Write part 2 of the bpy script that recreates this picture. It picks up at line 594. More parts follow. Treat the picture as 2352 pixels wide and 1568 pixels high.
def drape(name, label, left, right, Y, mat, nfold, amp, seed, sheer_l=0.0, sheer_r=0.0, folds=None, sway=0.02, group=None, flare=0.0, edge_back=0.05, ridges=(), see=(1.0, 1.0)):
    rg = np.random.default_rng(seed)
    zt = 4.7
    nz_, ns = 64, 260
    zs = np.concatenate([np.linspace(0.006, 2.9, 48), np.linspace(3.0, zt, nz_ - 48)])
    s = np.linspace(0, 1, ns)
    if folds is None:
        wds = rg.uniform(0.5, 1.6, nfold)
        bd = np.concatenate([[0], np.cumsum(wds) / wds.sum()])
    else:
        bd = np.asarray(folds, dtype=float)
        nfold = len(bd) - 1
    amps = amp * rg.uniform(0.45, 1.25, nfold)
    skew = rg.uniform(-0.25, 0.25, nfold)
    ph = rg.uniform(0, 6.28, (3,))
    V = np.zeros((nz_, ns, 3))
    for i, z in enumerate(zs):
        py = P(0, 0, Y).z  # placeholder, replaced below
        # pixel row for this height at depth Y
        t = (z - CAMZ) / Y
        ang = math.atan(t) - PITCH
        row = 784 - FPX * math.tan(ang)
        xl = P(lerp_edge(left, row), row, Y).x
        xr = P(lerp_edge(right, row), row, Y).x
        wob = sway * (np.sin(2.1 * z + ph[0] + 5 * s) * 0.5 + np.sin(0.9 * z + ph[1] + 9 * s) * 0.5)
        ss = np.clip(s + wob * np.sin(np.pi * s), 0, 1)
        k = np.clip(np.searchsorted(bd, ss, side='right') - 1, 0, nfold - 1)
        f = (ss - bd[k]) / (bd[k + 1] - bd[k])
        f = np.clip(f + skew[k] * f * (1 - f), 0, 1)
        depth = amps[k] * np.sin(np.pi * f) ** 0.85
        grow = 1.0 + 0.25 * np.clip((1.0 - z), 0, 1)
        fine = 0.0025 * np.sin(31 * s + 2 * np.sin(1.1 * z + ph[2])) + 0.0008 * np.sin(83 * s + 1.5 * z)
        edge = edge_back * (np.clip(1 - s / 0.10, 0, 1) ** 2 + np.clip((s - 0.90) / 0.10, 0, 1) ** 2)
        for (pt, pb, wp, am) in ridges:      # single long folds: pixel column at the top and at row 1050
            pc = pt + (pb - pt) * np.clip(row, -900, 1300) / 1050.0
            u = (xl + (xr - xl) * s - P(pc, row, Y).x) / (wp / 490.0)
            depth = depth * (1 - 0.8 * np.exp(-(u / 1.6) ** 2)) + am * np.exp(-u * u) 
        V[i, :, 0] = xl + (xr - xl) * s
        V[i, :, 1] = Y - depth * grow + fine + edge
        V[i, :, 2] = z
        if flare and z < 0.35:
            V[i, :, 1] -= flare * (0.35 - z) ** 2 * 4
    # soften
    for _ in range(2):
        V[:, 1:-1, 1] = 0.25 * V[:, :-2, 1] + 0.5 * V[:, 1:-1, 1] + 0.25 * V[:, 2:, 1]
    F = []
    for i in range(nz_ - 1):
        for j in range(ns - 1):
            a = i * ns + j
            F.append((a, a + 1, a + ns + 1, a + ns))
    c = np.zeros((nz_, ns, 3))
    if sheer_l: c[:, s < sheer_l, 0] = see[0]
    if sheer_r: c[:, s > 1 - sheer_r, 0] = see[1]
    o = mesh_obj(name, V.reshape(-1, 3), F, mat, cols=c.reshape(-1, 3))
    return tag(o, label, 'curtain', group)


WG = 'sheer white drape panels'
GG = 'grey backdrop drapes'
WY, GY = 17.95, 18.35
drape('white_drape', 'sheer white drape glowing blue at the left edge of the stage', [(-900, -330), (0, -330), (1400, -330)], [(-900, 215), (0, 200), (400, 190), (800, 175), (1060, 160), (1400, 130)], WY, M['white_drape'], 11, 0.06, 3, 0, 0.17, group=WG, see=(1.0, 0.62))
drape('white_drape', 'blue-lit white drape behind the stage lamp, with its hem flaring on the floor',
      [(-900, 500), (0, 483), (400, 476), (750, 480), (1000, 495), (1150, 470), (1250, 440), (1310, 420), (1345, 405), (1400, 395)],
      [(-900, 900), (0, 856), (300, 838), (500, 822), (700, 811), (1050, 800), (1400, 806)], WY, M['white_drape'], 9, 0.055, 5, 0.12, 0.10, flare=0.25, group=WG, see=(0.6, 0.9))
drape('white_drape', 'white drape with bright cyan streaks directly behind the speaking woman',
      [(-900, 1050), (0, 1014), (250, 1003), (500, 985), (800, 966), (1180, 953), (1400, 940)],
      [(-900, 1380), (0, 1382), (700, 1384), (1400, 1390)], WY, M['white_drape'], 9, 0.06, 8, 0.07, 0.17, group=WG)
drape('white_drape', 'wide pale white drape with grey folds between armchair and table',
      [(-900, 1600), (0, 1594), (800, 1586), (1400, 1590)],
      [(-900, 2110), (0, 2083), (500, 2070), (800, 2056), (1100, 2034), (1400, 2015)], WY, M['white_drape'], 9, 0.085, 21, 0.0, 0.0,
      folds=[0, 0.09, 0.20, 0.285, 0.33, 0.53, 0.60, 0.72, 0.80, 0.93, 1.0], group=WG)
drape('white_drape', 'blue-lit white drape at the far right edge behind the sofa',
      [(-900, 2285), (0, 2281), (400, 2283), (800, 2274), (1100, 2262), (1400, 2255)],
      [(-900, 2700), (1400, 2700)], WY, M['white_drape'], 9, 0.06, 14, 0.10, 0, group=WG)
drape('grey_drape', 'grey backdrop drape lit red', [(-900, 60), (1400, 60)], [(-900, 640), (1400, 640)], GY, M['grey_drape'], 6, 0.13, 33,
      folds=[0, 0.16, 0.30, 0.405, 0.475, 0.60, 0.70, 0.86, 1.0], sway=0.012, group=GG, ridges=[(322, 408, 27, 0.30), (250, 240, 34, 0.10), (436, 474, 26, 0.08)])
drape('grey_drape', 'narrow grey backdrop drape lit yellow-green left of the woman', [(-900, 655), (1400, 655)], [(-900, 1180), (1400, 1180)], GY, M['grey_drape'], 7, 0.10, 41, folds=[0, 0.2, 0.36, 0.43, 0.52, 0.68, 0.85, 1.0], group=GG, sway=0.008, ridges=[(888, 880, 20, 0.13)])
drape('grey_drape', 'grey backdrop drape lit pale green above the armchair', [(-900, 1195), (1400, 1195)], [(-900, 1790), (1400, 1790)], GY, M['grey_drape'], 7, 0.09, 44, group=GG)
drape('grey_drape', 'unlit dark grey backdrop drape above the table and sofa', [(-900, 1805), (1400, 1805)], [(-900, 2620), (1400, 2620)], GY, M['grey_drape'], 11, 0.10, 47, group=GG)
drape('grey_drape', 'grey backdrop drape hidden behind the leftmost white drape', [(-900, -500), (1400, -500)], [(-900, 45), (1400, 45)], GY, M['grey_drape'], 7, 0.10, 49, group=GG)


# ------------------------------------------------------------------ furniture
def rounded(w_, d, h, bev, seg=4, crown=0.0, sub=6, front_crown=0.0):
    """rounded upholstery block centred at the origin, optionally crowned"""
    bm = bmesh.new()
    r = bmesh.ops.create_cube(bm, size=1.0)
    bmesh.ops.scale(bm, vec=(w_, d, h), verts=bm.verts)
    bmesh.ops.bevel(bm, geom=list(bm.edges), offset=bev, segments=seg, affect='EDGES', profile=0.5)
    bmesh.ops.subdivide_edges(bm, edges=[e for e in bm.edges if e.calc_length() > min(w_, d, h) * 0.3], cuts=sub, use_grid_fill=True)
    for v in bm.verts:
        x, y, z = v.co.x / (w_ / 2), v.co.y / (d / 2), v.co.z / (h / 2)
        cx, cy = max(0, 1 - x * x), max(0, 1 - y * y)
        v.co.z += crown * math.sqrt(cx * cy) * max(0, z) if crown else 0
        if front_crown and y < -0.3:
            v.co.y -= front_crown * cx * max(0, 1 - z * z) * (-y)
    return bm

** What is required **
Show all lines above holding "this".

** Worked answer **
Write part 2 of the bpy script that recreates this picture. It picks up at line 594. More parts follow. Treat the picture as 2352 pixels wide and 1568 pixels high.
        # pixel row for this height at depth Y